Kepler found a massive trove of exoplanets by focusing on one patch of sky, which contained about 150,000 stars like the Sun.

The Kepler mission found 2,300 confirmed exoplanets and nearly 4,500 candidates. But many were too distant and dim to study further.

Tess, with its four advanced cameras, will scan an area that is 350 times larger, comprising 85 per cent of the sky, in the first two years alone.

"By looking at such a large section of the sky – this kind of stellar real estate – we open up the ability to cherry-pick the best stars to do follow-up science," said Jenn Burt, a postdoctoral fellow at the Massachusetts Institute of Technology.

"On average, the stars that Tess finds observes be 30 to 100 times brighter and 10 times closer than the stars that Kepler focused on."

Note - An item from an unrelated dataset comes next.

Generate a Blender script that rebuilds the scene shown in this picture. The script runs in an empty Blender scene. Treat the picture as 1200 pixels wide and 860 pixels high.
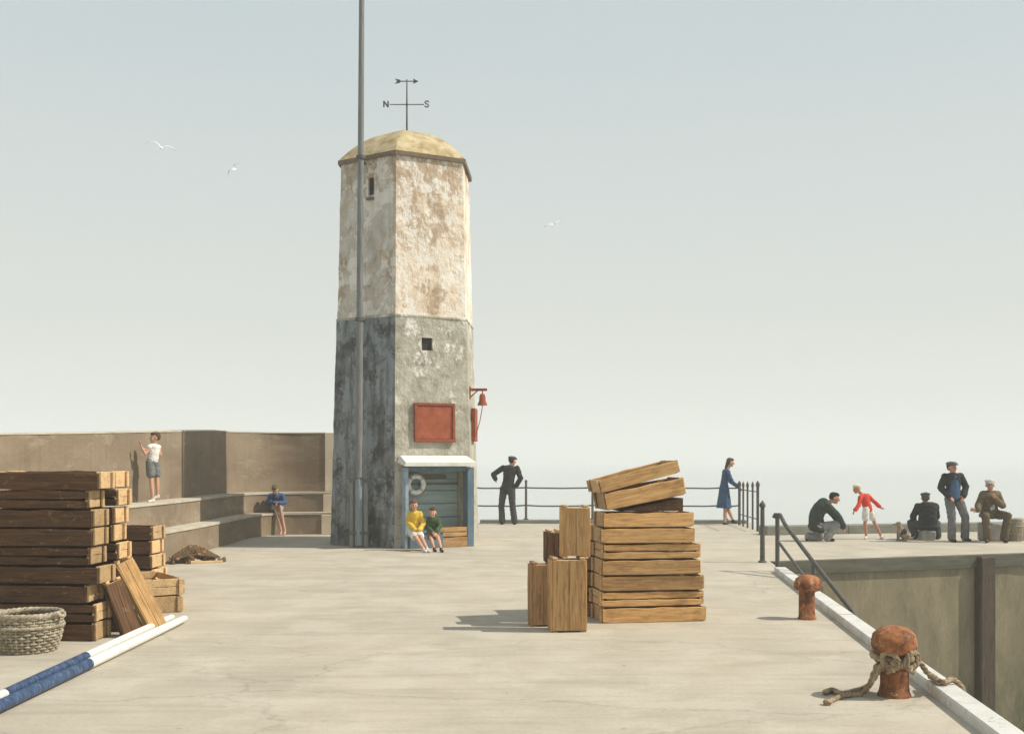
import bpy, bmesh, math, random
from mathutils import Vector, Matrix, noise, Euler
random.seed(7)
R = math.radians
scn = bpy.context.scene
C = scn.collection
F = 1300.0; HZ = 540.0; EYE = 1.75          # focal length in photo pixels, horizon row, eye height
def S(D): return F / D
def gp(px, py, z=0.0):                       # where the sight line of a pixel meets the level z
    s = (py - HZ) / (EYE - z)
    return Vector(((px - 600) / s, F / s, z))
def dp(px, D): return (px - 600) * D / F     # X of a pixel column at distance D
def dz(py, D): return EYE - (py - HZ) * D / F

# ------------------------------------------------------------------ materials
def new_mat(name):
    m = bpy.data.materials.new(name); m.use_nodes = True
    nt = m.node_tree; b = nt.nodes['Principled BSDF']
    return m, nt, b
def ramp(nt, stops, interp='LINEAR'):
    n = nt.nodes.new('ShaderNodeValToRGB'); r = n.color_ramp; r.interpolation = interp
    while len(r.elements) < len(stops): r.elements.new(0.5)
    for e, (p, c) in zip(r.elements, stops):
        e.position = p; e.color = (c[0], c[1], c[2], 1) if not isinstance(c, (int, float)) else (c, c, c, 1)
    return n
def coords(nt, stretch=(1, 1, 1), rand=False):
    tc = nt.nodes.new('ShaderNodeTexCoord'); mp = nt.nodes.new('ShaderNodeMapping')
    mp.inputs['Scale'].default_value = stretch
    nt.links.new(tc.outputs['Object'], mp.inputs['Vector'])
    if rand:
        oi = nt.nodes.new('ShaderNodeObjectInfo'); ml = nt.nodes.new('ShaderNodeMath'); ml.operation = 'MULTIPLY'
        ml.inputs[1].default_value = 37.0
        nt.links.new(oi.outputs['Random'], ml.inputs[0]); nt.links.new(ml.outputs[0], mp.inputs['Location'])
    return tc, mp
def tex(nt, mp, scale, detail=5, rough=0.6, dist=0.0):
    n = nt.nodes.new('ShaderNodeTexNoise'); n.inputs['Scale'].default_value = scale
    n.inputs['Detail'].default_value = detail; n.inputs['Roughness'].default_value = rough
    n.inputs['Distortion'].default_value = dist
    nt.links.new(mp.outputs[0], n.inputs['Vector']); return n
def mix(nt, a, b, fac, mode='MIX'):
    n = nt.nodes.new('ShaderNodeMix'); n.data_type = 'RGBA'; n.blend_type = mode
    for src, key in ((fac, 0), (a, 6), (b, 7)):
        if isinstance(src, (int, float)): n.inputs[key].default_value = src
        elif isinstance(src, tuple): n.inputs[key].default_value = (*src, 1)
        else: nt.links.new(src, n.inputs[key])
    return n.outputs[2]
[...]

Because Tess uses the same method as Kepler for finding potential planets, by tracking the dimming of light when a celestial body passes in front of a star, the next step is for ground-based and space telescopes to peer closer.

The Hubble Space Telescope, plus the James Webb Space telescope (scheduled to launch in 2020), should be able to reveal more about planets’ mass, density and the make-up of their atmosphere.

“Tess forms a bridge from what we have learnt about exoplanets to date and where we are headed in the future,” said Jeff Volosin, Tess project manager at Nasa’s Goddard Space Flight Centre.

By focusing on planets dozens to hundreds of light years away, Tess should be a stepping stone to future breakthroughs, he said.

“With the hope that someday, in the next decades, we will be able to identify the potential for life to exist outside the solar system.”

Weather was expected to be 80 per cent favourable for launch.